Corporates are now in a race to develop and deploy blockchain tools — and sure, part of the momentum behind that effort is the recognition that blockchain technology can lead to greater efficiency and speed in an array of business processes. But much of that effort is also due to the heightened sense of competition and urgency: The ability to tell stakeholders and industry rivals that blockchain is, in some way, already in use within an organization can certainly provide a competitive edge.
But because blockchain is such a new technology, organizations quickly figured out that collaboration is quite beneficial to making any progress in pulling blockchain solutions from the whiteboard and into the real world.
Today’s blockchain market is in an era of what Ron Quaranta, Chairman of the Wall Street Blockhain Alliance (WSBA), describes as “coopetition” — a mix of cooperation and competition.
The most glaring example of this is the existence of organizations like the WSBA itself, one of dozens of alliances and consortia that have formed in recent years to encourage various industry players, from companies to financial service providers to regulators, to come together and explore distributed ledger technology (DLT) and its implications for various markets. As this collaboration progresses, though, Quaranta told PYMNTS that it’s also becoming more clear that these conversations don’t exist in a vacuum.
“The Wall Street Blockchain Alliance is not only a Wall Street conversation,” he said. “Financial markets are clearly at the cutting edge and are beginning to understand the implications of blockchain. But the conversations are global, sweeping conversations that are going to impact so many different parts of how we do what we do — impact how we engage with each other, with economic entities.”
Working groups are forming to understand how DLT will affect their own segments of the market, but increasingly, these groups are beginning to collaborate with each other too. The WSBA recently announced another alliance with yet another blockchain group — the Blockchain in Transport Alliance (BiTA) — with this concept in mind. While the WSBA was initially formed to explore blockchain’s implications for the financial markets, and while the BiTA was formed to understand blockchain’s role in transit and freight, the two markets are inevitably intertwined.

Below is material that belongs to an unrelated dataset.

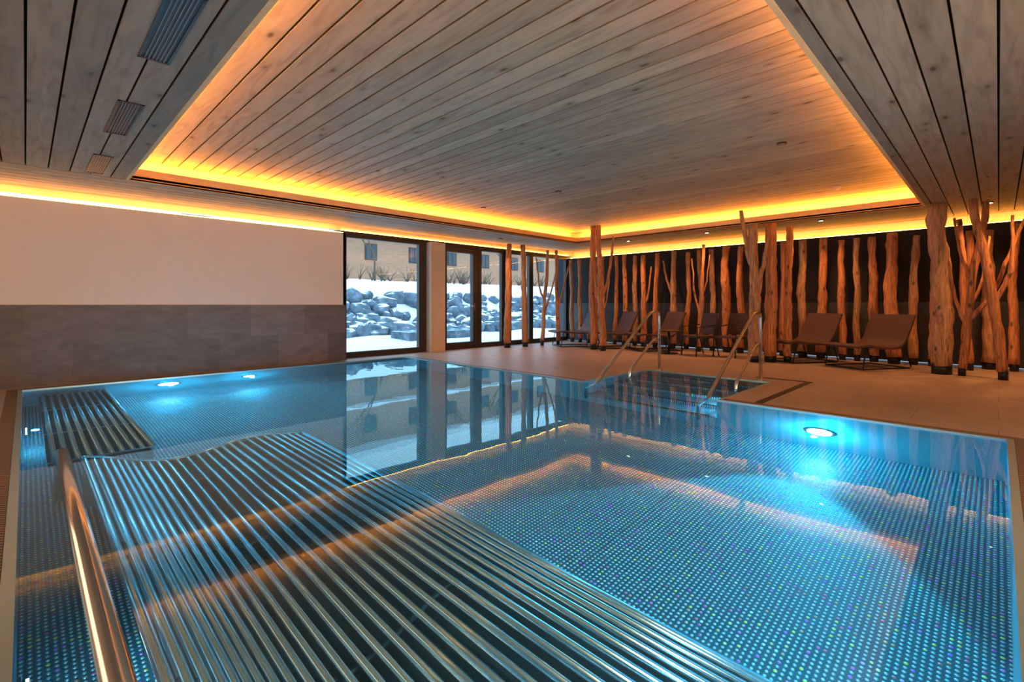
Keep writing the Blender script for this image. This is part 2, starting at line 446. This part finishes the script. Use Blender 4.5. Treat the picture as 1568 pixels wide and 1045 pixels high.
# ------------------------------------------------------------------ windows
HD = 2.56
def window(name, x0, x1, fl, fr, z0=.05, door=False):
    b = MB(); y0, y1 = WY - .05, WY + .05
    f = M['frame']
    b.box(x0, x0 + fl, y0, y1, 0, HD, f); b.box(x1 - fr, x1, y0, y1, 0, HD, f)
    b.box(x0 + fl, x1 - fr, y0, y1, HD - .07, HD, f); b.box(x0 + fl, x1 - fr, y0, y1, 0, z0 + .06, f)
    gx0, gx1 = x0 + fl, x1 - fr
    b.box(gx0, gx1, y0 + .02, y0 + .035, z0 + .06, z0 + .075, M['frame_in'])
    b.quad([(gx0, WY, z0 + .06), (gx1, WY, z0 + .06), (gx1, WY, HD - .07), (gx0, WY, HD - .07)], M['glass'])
    if door:
        s_ = .085
        b.box(gx0, gx0 + s_, y0 - .02, y1, .06, HD - .08, M['frame']); b.box(gx1 - s_, gx1, y0 - .02, y1, .06, HD - .08, M['frame'])
        b.box(gx0 + s_, gx1 - s_, y0 - .02, y1, HD - .17, HD - .08, M['frame']); b.box(gx0 + s_, gx1 - s_, y0 - .02, y1, .06, .17, M['frame'])
        hx = gx1 - .04
        b.box(hx - .018, hx + .018, y0 - .03, y0 - .02, .95, 1.15, M['tube'])
        b.tube([(hx, y0 - .03, 1.07), (hx, y0 - .075, 1.07), (hx - .13, y0 - .075, 1.07)], .009, M['tube'], 8)
    return b.build(name)
window('window_1', 4.52, 6.62, .07, .20)
window('door_1', 7.06, 8.22, .06, .10, door=True)
window('window_2', 8.24, 9.14, .10, .08)
window('window_3', 9.36, 10.22, .07, .07)
window('window_4', 10.24, 11.88, .07, .07)
b = MB(); b.box(6.64, 7.04, WY - .22, WY + .12, 0, HD, M['pillar']); b.box(9.15, 9.35, WY - .1, WY + .1, 0, HD, M['frame'])
b.box(4.5, 11.9, WY - .1, WY + .12, HD, HD + .05, M['frame']); b.box(4.5, 11.9, WY + .12, WY + .2, HD, ZS + .4, M['gap'])
b.box(4.45, 4.52, RY, WY + .1, 0, ZB, M['frame'])
b.build('trim_1')

# ------------------------------------------------------------------ vents, spots
def vent(x, y0, y1):
    b = MB(); w = .085; z = ZS
    fm = M['frame']
    b.box(x - w, x + w, y0, y0 + .02, z - .008, z, fm); b.box(x - w, x + w, y1 - .02, y1, z - .008, z, fm)
    b.box(x - w, x - w + .015, y0, y1, z - .008, z, fm); b.box(x + w - .015, x + w, y0, y1, z - .008, z, fm)
    b.box(x - w, x + w, y0, y1, z - .001, z, M['black'])
    for k in range(1, 7):
        xx = x - w + .015 + k * (2 * w - .03) / 7
        b.box(xx - .003, xx + .003, y0, y1, z - .006, z, M['frame_in'])
    b.build('ceiling_vent')
vent(.6, 2.95, 3.95); vent(.6, 4.9, 5.9); vent(.6, 6.85, 7.85)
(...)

“When you look at transport markets globally and how they impact the supply chain, when you look at the financial implications of supply chain and transport markets, we are looking at a convergence of the two organizations that are focused on our perspective communities as they evolve in the blockchain world,” explained Quaranta. “It’s a way for us to pull our member constituents in banking and insurance and trade finance and more into a dialogue about the evolution of the transport markets.”
The two groups may exist in separate markets, but, the executive added, both are exploring global implications of distributed ledgers.
“We often talk about this ‘coopetition’ model,” Quaranta said, “when we talk about WSBA members: major banks, brokers, dealers, hedge funds, investors, technology companies, insurance companies.”
The nonprofit trade association model allows organizations to come together and collaborate without pushing a product onto market.
“We don’t generate or develop software,” he noted. “We want to be an advocate for different banks that might ordinarily be competing with each other to protect proprietary information, but experiment and talk about things like best practices. You’re not being sold software. You’re being sold the idea that you can participate in policy and advocacy and collaboration.”
Corporate skepticism remains a hurdle, however, and Quaranta said he encounters it on a weekly basis. That largely stems from the struggle of tech-savvy professionals to convince their organizations’ executives to invest resources in exploring blockchain, though increasingly, Quaranta said he sees executives accepting the need to at least consider the technology.
“More and more, executives have moved beyond broad skepticism into the knowledge … that it might be strategic in the long-term,” he explained. “The argument to have them engage becomes easier over time.”
According to recent data from the Association for Financial Professionals (AFP), corporates still have a long way to go: Just 1 percent of corporate treasurers surveyed for the AFP MindShift survey, released last November, said they already have a blockchain tool implemented in their systems. Most (51 percent) actually have no plans to do such a thing.
The largest barrier to blockchain adoption could be education: 58 percent of treasurers told the AFP that a lack of basic awareness of new technologies like blockchain is holding them back from implementing those tools.
Quaranta seemed to agree. When it comes to getting corporates ready for the disruption of blockchain — in the treasury department and beyond — the executive said, “first and foremost,” there must be education.
“There is still so much education that needs to happen,” he said. “Most people are aware of blockchain, but there is still so much noise.”
He added that part of the education process is letting innovators within the enterprise have a bit of free reign when it comes to this tool and its potential.
“Give your firms and technologists and product folks and thought leaders and managers the ability to get their hands dirty,” said Quaranta. “There are so many implementations of blockchain. Give someone the power to explore that within a particular firm. See what happens. Let them play with a use case. That’s where you see best practices start to evolve.”